Une telle « hypercroissance » déséquilibre un marché du logement, particulièrement tendu, et se traduit par une professionnalisation de l’hébergement temporaire, loin de l’utopie originelle de l’économie du partage, de l’accueil chez l’habitant et du complément de revenu pour les « petits propriétaires ».

La dérégulation par les plateformes et la financiarisation du logement produisent et creusent les inégalités. Le logement n’est plus seulement un droit ou un bien social, il est devenu une valeur spéculative

Francesca Artioli
Maîtresse de conférence à l’École d’Urbanisme de Paris

Les plateformes tentent d’imposer leur modèle économique, participant, elles aussi, de la fragilisation de la souveraineté.

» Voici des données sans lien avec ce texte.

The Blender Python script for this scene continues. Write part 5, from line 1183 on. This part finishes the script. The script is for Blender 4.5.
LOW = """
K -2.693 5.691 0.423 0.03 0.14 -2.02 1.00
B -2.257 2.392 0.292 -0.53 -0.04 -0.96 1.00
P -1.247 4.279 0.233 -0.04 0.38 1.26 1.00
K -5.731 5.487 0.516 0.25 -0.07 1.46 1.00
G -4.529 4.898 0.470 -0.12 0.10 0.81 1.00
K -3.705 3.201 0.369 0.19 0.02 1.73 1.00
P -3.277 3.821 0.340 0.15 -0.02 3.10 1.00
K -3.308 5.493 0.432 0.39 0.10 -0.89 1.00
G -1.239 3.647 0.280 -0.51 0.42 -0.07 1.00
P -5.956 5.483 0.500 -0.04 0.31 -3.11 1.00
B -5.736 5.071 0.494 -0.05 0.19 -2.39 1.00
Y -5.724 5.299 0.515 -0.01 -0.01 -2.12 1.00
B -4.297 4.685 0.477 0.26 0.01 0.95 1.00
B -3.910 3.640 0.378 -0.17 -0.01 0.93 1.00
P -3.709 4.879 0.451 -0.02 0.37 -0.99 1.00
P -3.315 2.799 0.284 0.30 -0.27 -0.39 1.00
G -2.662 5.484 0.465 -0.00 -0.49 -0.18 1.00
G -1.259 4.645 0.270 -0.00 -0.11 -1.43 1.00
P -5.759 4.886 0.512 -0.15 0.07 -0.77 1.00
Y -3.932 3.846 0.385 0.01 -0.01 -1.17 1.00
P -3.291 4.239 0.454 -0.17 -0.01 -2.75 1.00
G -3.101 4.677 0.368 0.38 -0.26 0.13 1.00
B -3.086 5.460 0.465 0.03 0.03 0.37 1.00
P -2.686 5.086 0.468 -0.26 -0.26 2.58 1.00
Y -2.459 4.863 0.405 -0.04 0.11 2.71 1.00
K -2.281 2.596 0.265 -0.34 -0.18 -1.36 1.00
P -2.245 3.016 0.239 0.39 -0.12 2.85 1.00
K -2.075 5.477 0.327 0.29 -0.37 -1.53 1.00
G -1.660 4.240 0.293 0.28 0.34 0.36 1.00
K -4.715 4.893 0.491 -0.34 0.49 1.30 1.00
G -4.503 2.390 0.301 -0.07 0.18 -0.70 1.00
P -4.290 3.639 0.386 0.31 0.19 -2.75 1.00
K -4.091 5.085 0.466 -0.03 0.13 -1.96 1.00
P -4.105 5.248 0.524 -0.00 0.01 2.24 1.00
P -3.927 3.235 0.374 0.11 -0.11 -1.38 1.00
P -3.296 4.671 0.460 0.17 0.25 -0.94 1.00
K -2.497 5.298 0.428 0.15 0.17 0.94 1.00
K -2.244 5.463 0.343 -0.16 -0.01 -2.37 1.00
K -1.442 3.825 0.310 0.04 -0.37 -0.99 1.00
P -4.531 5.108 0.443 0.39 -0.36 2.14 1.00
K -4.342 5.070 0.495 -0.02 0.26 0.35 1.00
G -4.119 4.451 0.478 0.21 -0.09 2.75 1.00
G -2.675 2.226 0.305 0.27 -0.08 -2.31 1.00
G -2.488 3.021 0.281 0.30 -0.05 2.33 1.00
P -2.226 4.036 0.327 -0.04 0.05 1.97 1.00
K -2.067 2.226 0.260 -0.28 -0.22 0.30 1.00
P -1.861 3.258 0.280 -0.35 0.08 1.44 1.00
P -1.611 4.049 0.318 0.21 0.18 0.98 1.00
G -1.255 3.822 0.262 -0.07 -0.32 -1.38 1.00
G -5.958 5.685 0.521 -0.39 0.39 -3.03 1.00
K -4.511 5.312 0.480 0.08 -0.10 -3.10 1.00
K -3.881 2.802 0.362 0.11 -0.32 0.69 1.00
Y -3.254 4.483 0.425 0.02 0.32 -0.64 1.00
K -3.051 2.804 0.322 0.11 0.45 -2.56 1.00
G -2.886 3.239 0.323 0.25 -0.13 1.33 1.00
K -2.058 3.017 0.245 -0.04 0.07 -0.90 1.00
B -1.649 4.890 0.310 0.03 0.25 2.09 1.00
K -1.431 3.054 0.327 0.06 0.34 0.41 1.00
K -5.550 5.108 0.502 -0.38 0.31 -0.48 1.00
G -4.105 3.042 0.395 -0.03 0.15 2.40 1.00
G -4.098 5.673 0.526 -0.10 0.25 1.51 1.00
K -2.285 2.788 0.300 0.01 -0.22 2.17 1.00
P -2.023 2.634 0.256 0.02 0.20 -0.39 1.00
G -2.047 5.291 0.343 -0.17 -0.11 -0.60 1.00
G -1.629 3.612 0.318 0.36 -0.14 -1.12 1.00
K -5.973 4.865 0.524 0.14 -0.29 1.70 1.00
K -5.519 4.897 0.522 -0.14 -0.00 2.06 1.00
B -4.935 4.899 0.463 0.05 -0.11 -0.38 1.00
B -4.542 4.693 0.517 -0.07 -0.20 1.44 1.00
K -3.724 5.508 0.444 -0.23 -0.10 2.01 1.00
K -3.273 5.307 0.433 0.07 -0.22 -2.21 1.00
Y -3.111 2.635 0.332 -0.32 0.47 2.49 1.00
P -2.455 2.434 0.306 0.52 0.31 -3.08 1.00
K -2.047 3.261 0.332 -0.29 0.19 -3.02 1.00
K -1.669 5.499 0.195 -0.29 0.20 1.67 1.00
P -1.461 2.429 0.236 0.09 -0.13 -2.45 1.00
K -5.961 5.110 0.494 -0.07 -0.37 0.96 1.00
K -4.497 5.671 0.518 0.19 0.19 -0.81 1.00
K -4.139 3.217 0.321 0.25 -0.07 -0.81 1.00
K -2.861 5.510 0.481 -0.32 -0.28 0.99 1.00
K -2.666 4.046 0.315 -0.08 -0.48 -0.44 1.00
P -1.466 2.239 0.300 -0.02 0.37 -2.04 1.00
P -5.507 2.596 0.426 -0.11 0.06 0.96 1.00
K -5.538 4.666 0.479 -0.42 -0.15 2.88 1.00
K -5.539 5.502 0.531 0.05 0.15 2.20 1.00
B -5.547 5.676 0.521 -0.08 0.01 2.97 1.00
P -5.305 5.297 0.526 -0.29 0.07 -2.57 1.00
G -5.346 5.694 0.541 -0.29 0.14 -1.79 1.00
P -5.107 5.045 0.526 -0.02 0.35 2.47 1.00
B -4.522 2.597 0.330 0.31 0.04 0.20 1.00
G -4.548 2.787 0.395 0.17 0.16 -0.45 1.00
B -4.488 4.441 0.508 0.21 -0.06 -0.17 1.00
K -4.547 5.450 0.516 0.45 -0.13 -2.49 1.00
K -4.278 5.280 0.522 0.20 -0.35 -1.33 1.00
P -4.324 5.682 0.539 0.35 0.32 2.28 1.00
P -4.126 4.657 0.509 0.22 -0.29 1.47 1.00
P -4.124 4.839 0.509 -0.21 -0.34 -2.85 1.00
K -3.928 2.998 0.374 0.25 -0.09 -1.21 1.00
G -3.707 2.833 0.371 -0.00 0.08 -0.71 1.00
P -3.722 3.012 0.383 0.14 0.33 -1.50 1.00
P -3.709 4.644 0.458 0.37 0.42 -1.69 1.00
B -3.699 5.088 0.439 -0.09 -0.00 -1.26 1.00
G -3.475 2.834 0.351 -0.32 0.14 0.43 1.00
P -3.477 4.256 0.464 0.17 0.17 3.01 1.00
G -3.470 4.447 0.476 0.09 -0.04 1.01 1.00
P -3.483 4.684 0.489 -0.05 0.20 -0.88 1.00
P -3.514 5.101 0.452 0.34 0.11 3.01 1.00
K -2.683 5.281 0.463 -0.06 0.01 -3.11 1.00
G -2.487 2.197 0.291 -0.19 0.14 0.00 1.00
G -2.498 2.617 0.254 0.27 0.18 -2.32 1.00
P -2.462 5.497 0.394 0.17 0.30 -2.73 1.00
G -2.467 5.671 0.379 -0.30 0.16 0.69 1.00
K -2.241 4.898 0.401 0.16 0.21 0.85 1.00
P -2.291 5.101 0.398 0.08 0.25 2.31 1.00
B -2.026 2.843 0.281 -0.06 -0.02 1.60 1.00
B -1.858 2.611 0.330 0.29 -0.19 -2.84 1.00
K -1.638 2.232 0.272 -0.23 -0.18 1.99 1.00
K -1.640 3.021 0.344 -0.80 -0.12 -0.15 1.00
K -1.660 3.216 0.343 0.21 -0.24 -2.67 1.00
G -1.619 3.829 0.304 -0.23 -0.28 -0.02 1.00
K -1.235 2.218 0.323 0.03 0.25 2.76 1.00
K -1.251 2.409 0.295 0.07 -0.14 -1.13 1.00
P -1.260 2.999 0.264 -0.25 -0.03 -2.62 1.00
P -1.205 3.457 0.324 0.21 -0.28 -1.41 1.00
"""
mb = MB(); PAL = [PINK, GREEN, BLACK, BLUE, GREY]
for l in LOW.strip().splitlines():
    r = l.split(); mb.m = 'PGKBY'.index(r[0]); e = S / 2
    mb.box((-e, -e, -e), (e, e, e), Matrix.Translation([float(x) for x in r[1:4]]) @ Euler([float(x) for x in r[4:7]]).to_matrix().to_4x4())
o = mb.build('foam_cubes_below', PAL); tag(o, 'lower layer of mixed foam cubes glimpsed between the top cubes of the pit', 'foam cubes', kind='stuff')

Les deux co-rapporteurs de la proposition de loi à l’assemblée nationale, Annaïg Le Meur et Inaki Echaniz, et les deux sénateurs Viviane Artigalas et Mickaël Vallet, ont tous mis l’accent sur l’enjeu d’équité fiscale porté par un alignement des différents niveaux d’abattement dont bénéficient les propriétaires de logements mis en location.
« L’intérêt général doit primer » a souligné Inaki Echaniz, quand Lionel Quillet, président de la Communauté de Commune de l’île de Ré, parle de « scandale fiscal », soulignant comme Marie Nédellec, adjointe au maire de la Rochelle, que les élus locaux sont en première ligne, « prennent les coups » et doivent mobiliser leurs services pour pallier les déficiences du contrôle opéré normalement par les services fiscaux.

Nombreux ont d’ailleurs été les intervenants qui ont souligné le coût pour les collectivités d’un dispositif d’enregistrement, contrôle, voire verbalisation des propriétaires indélicats.
La judiciarisation massive du phénomène, participant d’une crispation sociétale générale, accentue la pression sur les élus et leurs services, invitant les communes à travailler de concert, avec la coordination proposée par les intercommunalités. Barbara Gomes, élue à la Ville de Paris, a souligné que seul un travail quotidien et rigoureux de contrôle et de verbalisation avait permis l’endiguement de la croissance des meublés dans la capitale.

Autre point de convergence entre les intervenants : l’importance de s’outiller territorialement pour disposer de données fiables permettant de mesurer et contrôler.
À l’échelle locale, comme le font la Ville de Paris ou l’agence d’urbanisme de la région de Saint-Nazaire.
À l’échelle européenne aussi, au regard de l’imminence de la finalisation d’un règlement européen donnant aux plateformes un cadre plus clair et strict dans le traitement et la transmission des données.

Dernier thème abordé : en encourageant ou limitant les meublés, les territoires travaillent aussi à faire pivoter leurs stratégies touristiques.
« Nous devons tourner le dos à la déshumanisation de l’accueil pour encourager un tourisme d’expérience » dit Cécile Helle, « dans le respect de l’identité de chaque territoire ».
Roland Hirigoyen, vice-président de l’agglomération du Pays Basque, a pointé les crispations croissantes provoquées par la présence massive de visiteurs dans des secteurs se vidant progressivement de leurs habitants permanents.

Outre l’uniformisation de l’offre, c’est l’impact sur le patrimoine qui a été notamment souligné par Sophie Garcia, adjointe au maire d’Annecy : la transformation à marche forcée d’immeubles ou de parties d’immeubles en meublés de tourisme, sans coordination, ni autorisation d’urbanisme, peut provoquer d’importants désordres dans un bâti ancien et fragile.

La gestion des meublés de tourisme, en faisant travailler élus et services chargés des questions de logement, d’urbanisme, de fiscalité et de tourisme, crée une transversalité bienvenue dans les collectivités locales.
Elles attendent de l’État une approche aussi intégrée et durable afin que les territoires disposent d’une boîte à outils leur permettant d’encadrer sans interdire, de réguler sans supprimer, en cohérence avec leurs stratégies de l’habitat et d’attractivité. C’est sous cet angle que France urbaine poursuivra son travail de partage et de propositions en vue notamment des textes de loi en perspective sur le logement et la décentralisation.